Hello dsimcha,

== Quote from BCS (n...@anon.com)'s article

Hello dsimcha,

3.  This one is an order of magnitude less likely than the other two
to actually get implemented, at least by me, but how about
thread-local allocators so you can call malloc() without taking a
lock?  I vaguely remember Sean saying he was working on that a while
back, but I never heard anything about it again.  It's probably best
to wait for shared to be implemented for this so that unshared
objects can also be collected w/o stopping the world, but we should
start at least discussing this now.

I think there are general malloc functions that are lock free. On the
same note, I've been toying with an idea for how to do memory heap
structure that would be totally lock free (think CAS) but has some downsides (like it won't handle a non-continues memory space and
expanding the memory could get very expensive. Both of these could
be non issues in some cases; short lived job specific heaps, memory
mapped (shared?) data(base) files, resource limited systems, etc.
I've been meaning to get around to implementing it but never had
time. I'd be willing to collaborate or, if even that doesn't get me
moving, just hand over the whole project in exchange for a "coauthor" line in the comments.

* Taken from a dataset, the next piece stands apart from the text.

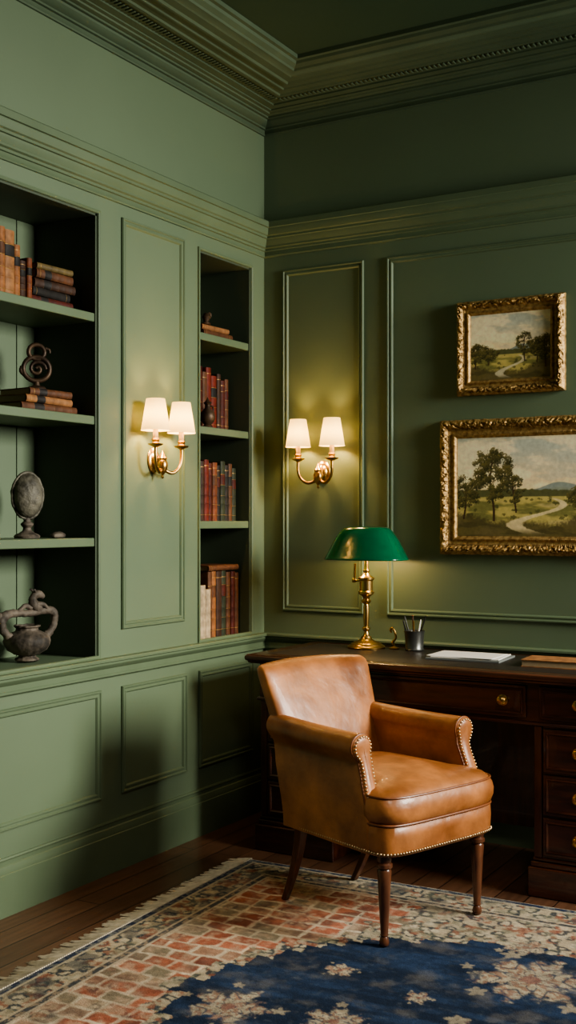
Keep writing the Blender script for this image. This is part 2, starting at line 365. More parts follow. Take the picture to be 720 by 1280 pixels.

But x86 atomic ops, while not as slow as locks, are pretty slow.  Some
benchmarks I did a while back indicated that, on Windows, atomic
increment is only about twice as fast as an uncontested synchronized {
var++; }.

IIRC a mutex/lock has to have a CAS at some point so if you can get a function to work with a single CAS, at worst an uncontested action will be as good as an uncontested mutex/lock. Once uncontention starts happening it depends on how much your retry costs. Another thing to take into account is the overhead vs granularity tradeoff you get with locks that can sometimes be skiped with direct use of CAS.

I think using thread-local storage and having each
thread-local heap interact with the global heap only occasionally, for
very large transactions, is a much better bet than using atomic CAS.

I got started thinking about this when I came across a comment that some particular malloc didn't have issues with freeing memory from a different thread than it was malloced from.

I'm also a little bit confused about what you're suggesting,
specifically about the non-continuous memory space.  Does this mean
that things would have to be freed LIFO?  If so, what use cases would
you be covering that TempAlloc doesn't already cover?  If not, what
does it mean?

IIRC, when the current GC runs out of space, it uses mmap (on linux) to get more address space mapped to something. This wouldn't work for my idea because you can't count of mmap returning a block of ram at any given location, it is free to leave gaping holes in the places you can allocate at and I wouldn't be able to handle that.